Cour de justice de l’Union européenne, Communiqué de presse n° 78/14, Luxembourg, le 5 juin 2014
Conclusions de l'avocat général dans l'affaire C-117/13 Technische Universität Darmstadt / Eugen Ulmer KG.
Selon l’avocat général Niilo Jääskinen, un État membre peut autoriser les bibliothèques à numériser, sans l’accord des titulaires de droits, des livres qu’elles détiennent dans leur collection pour les proposer sur des postes de lecture électronique
Si la directive sur le droit d’auteur ne permet pas aux États membres d’autoriser les utilisateurs à stocker sur une clé USB le livre numérisé par la bibliothèque, elle ne s’oppose pas, en principe, à une impression du livre à titre de copie privée
En vertu de la directive sur le droit d’auteur1, les États membres doivent accorder aux auteurs le droit exclusif d’autoriser ou d’interdire la reproduction et la communication au public de leurs oeuvres. Toutefois, la directive permet aux États membres de prévoir certaines exceptions ou limitations à ce droit. Une telle faculté existe notamment pour les bibliothèques accessibles au public2 qui, à des fins de recherches ou d’études privées, mettent des oeuvres de leur collection à la disposition des utilisateurs au moyen de terminaux spécialisés3. Dans la présente affaire, le Bundesgerichtshof (Cour fédérale de justice d’Allemagne) demande à la Cour de justice de préciser la portée de cette faculté dont l’Allemagne a fait usage.

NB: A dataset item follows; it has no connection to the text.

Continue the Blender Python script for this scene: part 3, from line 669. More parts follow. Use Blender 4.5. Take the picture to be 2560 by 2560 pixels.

Le Bundesgerichtshof doit trancher un litige opposant l’université technique de Darmstadt (Technische Universität Darmstadt) à une maison d’édition allemande, Eugen Ulmer KG4. La maison d’édition cherche à empêcher (i) que l’université numérise un livre qu’elle détient dans son fonds bibliothécaire et qui est édité par Eugen Ulmer5 et (ii) que des usagers de la bibliothèque puissent, à partir de postes de lecture électronique aménagés dans celle-ci, imprimer le livre ou le stocker sur une clé USB et/ou emporter ces reproductions hors de la bibliothèque. L’université a en effet numérisé le livre en question et l’a proposé sur ses postes de lecture électronique6. Elle a refusé l’offre de la maison d’édition d’acquérir et d’utiliser sous forme de livres électroniques (« E-books ») les manuels édités par cette dernière.
Dans ses conclusions de ce jour, l’avocat général Niilo Jääskinen estime tout d’abord que, même si le titulaire de droits offre à une bibliothèque de conclure à des conditions adéquates des contrats de licence d’utilisation de son oeuvre, la bibliothèque peut se prévaloir de l’exception prévue au profit des terminaux spécialisés7. Selon M. Jääskinen, ce n’est que lorsqu’un tel contrat a déjà été conclu que la bibliothèque ne peut plus se prévaloir de cette exception.
Ensuite, l’avocat général conclut que la directive ne s’oppose pas à ce que les États membres accordent aux bibliothèques le droit de numériser les oeuvres de leur collection, si la mise à disposition du public au moyen de terminaux spécialisés le requiert. Tel peut être le cas lorsqu’il convient de protéger des originaux d’oeuvres qui, tout en étant encore couvertes par le droit d’auteur, sont anciennes, fragiles ou rares. Tel peut également être le cas lorsque l’ouvrage concerné est consulté par un grand nombre d’étudiants et que les copies risqueraient de provoquer une usure disproportionnée.
M. Jääskinen précise toutefois que la directive permet non pas une numérisation globale d’une collection, mais uniquement une numérisation d’oeuvres individuelles. Il convient notamment de ne pas recourir à la possibilité d’utiliser des terminaux spécialisés lorsque cela a pour seul but d’éviter l’achat d’un nombre suffisant de copies physiques de l’ouvrage.